Les journalistes produisent des NEWS, qui durent 1’’30 min et qui doivent résumer l’actualité et la géopolitique. Ils produisent aussi des documentaires, qui sont beaucoup plus longs et doivent raconter une histoire, l’histoire d’une personne. Ces journalistes peuvent avoir l’aide des « pigistes » (qui travaillent à la journée en tant que journalistes indépendants, et qui doivent fournir au soir leur reportage : ils sont caméramans et aussi monteurs).
Revenons sur les journalistes en Ukraine : ils partent au travail avec des équipements qu’on n’a pas l’habitude de prendre : gilet pare-balles, casque, trousse de survie (et des photos de sa famille). Les journalistes de « COMITI PRODUCTION » ont eux une accréditation avec l’armée. C’est grâce à cette carte de presse qu’ils prouvent qu’ils sont bien des journalistes et non pas des espions (qui se font passer comme tels). On remarque d’ailleurs qu’il y a peu (ou pas) d’images de combats, de bombardements. En tout cas, il ne faut en aucun cas que des journalistes soient armés. « On n’est pas là pour prendre position », s’exprime Tony COMITI. Il parle du mot « PRESS », que l’on trouve sur les gilets pare-balles (et avant sur les voitures). Avant ça protégeait (ça faisait même cesser le feu quand des journalistes arrivaient), maintenant plus du tout. Dans certains conflits, tuer un journaliste sert à parler du conflit en action. Donc dans certains cas, il est nécessaire d’avoir le mot « PRESS » (comme en Ukraine), et des fois non. Il évoque le fait qu’il a dit à ses équipes sur le terrain d’enlever leur casque en voiture, car ils peuvent être confondus avec des soldats. « On n’est pas là pour mourir », s’exprime-t-il.
Il raconte qu’en Biélorussie, un journaliste a été capturé en otage, et que pour protéger le travail de ses collègues journalistes (qui contenait des interviews de candidats politiques d’une élection), il a cassé la carte SD avec ses dents (pour éviter que les informations confidentielles soient divulguées).
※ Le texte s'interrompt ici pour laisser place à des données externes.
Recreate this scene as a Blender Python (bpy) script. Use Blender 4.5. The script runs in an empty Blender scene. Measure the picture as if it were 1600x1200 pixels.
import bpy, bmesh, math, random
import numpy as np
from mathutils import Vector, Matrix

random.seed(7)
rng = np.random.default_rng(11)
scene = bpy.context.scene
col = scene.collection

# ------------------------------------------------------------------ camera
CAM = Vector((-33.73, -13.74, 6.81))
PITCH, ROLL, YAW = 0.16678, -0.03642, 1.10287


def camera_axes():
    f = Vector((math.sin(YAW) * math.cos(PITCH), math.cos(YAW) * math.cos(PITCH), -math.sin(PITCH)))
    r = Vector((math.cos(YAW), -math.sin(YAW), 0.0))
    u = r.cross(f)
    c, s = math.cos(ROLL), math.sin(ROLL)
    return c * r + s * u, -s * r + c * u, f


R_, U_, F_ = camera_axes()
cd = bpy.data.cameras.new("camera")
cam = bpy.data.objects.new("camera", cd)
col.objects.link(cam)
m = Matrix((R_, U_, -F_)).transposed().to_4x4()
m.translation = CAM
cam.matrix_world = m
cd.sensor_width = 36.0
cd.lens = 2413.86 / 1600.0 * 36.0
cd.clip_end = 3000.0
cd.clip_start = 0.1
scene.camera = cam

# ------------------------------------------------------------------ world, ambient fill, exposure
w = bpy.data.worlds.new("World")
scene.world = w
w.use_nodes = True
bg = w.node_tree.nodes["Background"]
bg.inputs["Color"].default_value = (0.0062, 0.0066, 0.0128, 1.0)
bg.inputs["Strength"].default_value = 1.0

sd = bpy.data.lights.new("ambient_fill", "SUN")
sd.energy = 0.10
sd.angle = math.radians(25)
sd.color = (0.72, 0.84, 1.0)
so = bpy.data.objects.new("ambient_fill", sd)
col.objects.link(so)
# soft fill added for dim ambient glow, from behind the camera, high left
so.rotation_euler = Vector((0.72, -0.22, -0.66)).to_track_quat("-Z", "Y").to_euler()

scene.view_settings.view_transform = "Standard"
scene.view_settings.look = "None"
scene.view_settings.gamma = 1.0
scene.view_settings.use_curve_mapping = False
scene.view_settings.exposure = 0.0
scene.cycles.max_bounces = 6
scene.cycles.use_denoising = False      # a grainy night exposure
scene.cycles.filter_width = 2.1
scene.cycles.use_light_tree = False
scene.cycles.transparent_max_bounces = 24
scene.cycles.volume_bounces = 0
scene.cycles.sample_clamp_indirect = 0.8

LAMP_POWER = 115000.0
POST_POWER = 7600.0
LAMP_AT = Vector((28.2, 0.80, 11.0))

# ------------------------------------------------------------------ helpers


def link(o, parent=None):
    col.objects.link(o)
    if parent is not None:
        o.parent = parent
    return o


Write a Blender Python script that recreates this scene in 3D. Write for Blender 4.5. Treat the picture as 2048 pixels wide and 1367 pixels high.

Généralement, l’équipe est composée de 2 personnes, car si 1 des 2 se fait capturer, l’autre peut prévenir la production (et les forces de l’ordre). C’est donc le fixeur qui a le rôle de filmer le reportage.
Il nous a ensuite parlé du métier de journaliste-grand reporter. En effet, ils se doivent de rester neutres, mais ce n’est pas toujours évident. Les critères requis sont de vivre l’histoire et d’essayer de la comprendre. La comprendre et restituer toutes les images que le journaliste-grand reporter voit. Il faut tout filmer pour l’histoire, pour le futur. Et c’est le diffuseur qui donne son approbation de diffusion des images filmées. Tony COMITI nous dévoile sa plus grande peur : que ses journalistes actuellement en Ukraine ne reviennent pas tous sains et saufs. Lui s’est retrouvé reporter de guerre par le hasard des choses. Il s’est retrouvé dans des conflits « comme ça ». Selon lui, les compétences nécessaires pour exercer son métier sont d’être curieux, avoir de l’expérience, pouvoir témoigner, être passionné par l’histoire et la politique. Mais tout cela s’apprend sur le terrain.
Enfin pour terminer, rappelons que Tony COMITI a été promu dans sa carrière « jeune reporter de France ».
Son mot de la fin : « Un reportage, ça s’écrit comme un bouquin : un début, un milieu, une fin ».